Pupils were moved out of St Aidan's Primary School on the Springfield Road after the discovery of a suspicious object on the Whiterock Road. St Aidan's Primary School on the Springfield Road was closed after a suspicious object was found on the Whiterock Road.
It is closed at the junction with the Springfield Road and Glenalina Drive. A similar alert has closed Ligoneil Road between Mountainhill Road and Crumlin Road.
Army technical officers are examining a suspicious object at Ligoneil Road. The road is closed between Mountainhill Road and Crumlin Road. The alerts come a day after widespread disruption caused by hoax bomb alerts and hijackings across Belfast.
Meanwhile, the railway line at Lake Street in Lurgan which was closed because of a burnt out vehicle on the line has now been cleared. During Monday's chaos, a number of vehicles were hijacked and burnt out. Two Housing Executive workers were carrying out repairs in Ardoyne when their vehicle was hijacked.

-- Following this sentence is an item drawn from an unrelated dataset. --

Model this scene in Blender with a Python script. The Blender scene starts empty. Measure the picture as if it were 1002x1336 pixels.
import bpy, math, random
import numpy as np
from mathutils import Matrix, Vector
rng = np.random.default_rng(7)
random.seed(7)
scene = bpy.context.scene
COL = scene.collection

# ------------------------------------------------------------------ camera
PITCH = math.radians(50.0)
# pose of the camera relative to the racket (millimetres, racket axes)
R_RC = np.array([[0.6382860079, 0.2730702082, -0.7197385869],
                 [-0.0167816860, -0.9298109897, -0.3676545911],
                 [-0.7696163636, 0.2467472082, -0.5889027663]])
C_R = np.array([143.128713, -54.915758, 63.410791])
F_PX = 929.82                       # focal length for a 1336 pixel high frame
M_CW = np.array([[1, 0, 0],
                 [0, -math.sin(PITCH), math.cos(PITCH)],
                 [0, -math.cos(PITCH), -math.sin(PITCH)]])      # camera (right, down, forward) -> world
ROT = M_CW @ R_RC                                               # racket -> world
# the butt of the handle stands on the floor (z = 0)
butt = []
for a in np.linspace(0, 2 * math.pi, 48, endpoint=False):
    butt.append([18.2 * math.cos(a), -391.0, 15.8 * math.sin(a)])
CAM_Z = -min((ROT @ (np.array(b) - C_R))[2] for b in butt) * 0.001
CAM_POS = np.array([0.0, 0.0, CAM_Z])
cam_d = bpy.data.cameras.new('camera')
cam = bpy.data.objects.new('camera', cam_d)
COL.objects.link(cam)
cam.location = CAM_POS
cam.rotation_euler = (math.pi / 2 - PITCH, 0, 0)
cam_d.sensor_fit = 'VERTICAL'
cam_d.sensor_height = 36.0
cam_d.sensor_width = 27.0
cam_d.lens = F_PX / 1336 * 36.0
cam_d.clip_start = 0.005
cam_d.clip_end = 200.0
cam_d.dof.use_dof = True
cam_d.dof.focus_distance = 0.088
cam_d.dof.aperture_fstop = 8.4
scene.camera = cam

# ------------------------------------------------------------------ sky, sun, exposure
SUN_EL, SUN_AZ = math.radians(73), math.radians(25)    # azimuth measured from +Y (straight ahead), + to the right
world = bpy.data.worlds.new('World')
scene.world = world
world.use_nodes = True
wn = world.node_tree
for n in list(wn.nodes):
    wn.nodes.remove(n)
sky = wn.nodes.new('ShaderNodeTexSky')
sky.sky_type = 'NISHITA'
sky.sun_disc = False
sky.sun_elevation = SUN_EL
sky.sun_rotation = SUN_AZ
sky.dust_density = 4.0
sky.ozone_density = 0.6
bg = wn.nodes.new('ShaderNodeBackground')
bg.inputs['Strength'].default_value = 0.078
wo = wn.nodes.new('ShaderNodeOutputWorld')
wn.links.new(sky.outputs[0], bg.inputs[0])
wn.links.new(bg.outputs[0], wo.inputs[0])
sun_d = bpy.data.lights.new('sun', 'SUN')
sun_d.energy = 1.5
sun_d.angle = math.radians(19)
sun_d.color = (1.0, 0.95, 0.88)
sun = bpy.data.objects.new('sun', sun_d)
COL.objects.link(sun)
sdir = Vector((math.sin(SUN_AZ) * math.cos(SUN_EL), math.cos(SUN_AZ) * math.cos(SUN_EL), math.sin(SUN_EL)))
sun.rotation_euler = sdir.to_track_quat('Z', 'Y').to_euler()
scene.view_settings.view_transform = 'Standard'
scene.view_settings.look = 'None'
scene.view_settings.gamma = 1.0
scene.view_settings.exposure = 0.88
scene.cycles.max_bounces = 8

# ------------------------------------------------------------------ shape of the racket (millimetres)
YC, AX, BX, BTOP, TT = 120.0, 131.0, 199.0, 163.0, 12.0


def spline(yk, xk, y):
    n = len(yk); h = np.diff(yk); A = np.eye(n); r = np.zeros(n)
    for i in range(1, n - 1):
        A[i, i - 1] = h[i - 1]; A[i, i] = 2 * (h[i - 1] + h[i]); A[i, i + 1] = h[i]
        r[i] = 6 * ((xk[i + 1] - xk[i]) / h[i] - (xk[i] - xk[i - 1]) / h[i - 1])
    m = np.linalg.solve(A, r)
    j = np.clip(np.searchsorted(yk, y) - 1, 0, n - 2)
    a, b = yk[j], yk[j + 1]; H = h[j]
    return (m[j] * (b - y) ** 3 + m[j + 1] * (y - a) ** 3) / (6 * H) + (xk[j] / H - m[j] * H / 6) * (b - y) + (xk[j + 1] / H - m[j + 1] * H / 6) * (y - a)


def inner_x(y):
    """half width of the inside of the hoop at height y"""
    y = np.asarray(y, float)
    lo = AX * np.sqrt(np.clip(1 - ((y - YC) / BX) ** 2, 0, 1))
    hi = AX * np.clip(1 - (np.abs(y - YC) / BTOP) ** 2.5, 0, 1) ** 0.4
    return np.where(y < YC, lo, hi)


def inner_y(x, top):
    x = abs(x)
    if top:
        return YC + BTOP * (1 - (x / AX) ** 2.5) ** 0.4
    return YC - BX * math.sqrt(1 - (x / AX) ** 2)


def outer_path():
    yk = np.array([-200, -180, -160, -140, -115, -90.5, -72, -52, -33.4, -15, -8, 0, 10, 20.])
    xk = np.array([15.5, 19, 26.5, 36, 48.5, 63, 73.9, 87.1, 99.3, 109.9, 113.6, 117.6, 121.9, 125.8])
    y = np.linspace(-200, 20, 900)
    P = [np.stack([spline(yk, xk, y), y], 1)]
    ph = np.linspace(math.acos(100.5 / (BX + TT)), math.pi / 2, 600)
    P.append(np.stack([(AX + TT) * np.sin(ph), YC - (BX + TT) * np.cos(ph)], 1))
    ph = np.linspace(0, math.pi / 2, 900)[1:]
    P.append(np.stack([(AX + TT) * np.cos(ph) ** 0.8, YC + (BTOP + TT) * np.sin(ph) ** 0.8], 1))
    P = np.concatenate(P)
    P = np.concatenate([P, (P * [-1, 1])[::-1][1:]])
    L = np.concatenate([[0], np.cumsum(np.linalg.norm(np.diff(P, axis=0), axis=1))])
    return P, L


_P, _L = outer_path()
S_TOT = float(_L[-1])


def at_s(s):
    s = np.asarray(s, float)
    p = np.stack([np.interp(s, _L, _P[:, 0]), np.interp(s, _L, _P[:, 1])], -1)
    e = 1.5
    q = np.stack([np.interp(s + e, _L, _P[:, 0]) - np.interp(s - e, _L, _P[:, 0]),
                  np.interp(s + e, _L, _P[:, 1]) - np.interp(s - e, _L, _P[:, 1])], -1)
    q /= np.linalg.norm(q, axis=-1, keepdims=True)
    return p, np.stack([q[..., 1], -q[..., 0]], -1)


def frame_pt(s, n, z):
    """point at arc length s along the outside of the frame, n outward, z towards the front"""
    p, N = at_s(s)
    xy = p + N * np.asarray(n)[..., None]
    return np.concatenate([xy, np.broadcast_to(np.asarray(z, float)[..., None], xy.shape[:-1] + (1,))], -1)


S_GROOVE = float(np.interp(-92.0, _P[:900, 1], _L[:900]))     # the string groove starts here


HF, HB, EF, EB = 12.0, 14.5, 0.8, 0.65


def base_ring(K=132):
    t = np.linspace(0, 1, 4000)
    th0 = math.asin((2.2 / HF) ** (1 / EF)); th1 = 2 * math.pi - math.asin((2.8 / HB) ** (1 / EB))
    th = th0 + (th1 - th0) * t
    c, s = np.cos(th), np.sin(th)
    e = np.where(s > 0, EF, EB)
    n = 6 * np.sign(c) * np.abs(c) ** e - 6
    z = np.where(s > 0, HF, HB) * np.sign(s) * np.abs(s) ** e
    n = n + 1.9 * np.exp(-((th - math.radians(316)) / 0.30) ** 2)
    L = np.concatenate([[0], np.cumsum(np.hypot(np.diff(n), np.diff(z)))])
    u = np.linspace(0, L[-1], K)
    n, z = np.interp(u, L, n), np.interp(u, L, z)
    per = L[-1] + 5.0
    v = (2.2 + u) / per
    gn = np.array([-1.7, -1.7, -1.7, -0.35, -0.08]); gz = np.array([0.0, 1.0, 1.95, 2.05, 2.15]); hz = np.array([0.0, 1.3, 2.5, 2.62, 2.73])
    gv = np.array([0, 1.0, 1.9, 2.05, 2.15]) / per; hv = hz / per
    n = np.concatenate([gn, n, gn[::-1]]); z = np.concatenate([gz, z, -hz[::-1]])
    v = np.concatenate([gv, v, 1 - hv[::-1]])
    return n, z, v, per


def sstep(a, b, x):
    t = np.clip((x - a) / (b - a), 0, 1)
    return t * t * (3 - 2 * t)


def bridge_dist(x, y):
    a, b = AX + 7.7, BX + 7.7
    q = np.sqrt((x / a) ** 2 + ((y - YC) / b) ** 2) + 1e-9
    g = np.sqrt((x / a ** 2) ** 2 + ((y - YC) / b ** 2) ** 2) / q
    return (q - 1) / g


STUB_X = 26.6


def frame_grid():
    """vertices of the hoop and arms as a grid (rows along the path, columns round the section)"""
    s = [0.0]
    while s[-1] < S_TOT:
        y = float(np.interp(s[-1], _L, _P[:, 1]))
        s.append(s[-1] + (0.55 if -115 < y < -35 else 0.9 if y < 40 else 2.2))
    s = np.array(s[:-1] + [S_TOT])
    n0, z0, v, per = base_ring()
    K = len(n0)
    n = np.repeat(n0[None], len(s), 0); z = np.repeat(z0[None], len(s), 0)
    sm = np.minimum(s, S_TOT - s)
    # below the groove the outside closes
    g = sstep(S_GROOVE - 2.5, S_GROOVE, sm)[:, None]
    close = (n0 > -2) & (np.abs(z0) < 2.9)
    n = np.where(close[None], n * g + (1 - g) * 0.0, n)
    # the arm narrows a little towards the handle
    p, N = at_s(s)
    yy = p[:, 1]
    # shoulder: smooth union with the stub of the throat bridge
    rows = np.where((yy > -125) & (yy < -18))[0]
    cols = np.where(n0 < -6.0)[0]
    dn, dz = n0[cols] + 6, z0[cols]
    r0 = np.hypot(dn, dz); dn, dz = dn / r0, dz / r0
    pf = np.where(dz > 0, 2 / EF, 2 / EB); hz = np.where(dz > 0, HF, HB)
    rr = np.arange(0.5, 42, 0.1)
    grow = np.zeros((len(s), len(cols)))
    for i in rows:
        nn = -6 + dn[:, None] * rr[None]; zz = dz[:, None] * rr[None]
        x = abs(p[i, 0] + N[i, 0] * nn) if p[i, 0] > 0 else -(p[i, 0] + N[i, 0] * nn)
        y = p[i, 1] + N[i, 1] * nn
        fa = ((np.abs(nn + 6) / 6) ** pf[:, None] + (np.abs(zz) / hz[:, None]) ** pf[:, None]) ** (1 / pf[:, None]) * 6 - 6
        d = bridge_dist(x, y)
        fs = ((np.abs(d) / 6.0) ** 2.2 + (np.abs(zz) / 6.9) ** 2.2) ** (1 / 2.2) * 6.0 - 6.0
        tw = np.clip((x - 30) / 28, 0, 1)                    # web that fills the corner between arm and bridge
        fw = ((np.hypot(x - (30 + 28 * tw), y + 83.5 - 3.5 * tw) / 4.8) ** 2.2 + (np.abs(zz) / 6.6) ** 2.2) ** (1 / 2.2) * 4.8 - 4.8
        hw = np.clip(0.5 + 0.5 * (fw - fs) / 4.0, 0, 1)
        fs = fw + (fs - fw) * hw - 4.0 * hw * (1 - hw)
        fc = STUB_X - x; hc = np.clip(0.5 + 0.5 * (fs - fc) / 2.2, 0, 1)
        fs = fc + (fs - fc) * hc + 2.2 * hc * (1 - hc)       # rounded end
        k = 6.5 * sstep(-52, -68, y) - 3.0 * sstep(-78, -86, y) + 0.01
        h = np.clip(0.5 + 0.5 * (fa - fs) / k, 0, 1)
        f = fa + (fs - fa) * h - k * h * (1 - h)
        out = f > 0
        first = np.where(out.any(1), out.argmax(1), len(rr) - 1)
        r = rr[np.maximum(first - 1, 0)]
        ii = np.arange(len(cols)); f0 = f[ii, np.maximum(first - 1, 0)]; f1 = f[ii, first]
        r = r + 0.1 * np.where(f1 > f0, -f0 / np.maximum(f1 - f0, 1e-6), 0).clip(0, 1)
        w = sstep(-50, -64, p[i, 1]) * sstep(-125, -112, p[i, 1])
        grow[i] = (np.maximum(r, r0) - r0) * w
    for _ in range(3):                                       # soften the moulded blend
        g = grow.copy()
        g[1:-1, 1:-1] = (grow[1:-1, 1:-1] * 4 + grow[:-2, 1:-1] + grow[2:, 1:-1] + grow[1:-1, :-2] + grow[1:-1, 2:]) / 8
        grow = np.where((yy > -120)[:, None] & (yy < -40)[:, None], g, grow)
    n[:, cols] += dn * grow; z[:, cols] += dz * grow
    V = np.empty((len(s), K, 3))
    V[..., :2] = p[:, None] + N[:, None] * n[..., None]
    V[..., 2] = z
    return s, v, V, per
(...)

All other roads affected by Monday's rush hour disturbances have been reopened. A device was thrown onto a lemonade van in Finaghy Road North.
The driver was told to drive it under a bridge but a spokesperson for Maine Soft Drinks Ltd said he drove it to waste ground.
North Belfast Sinn Fein MLA Carol Ni Chuilin said people living in nationalist and republican areas were badly affected by the violence.
"This is criminality here... working class republican and nationalist people put out of their homes, intimidated, robbed, attacked... how is this going to unite Ireland?" she said.
All the roads effected by Monday's rush hour disturbances have since been reopened.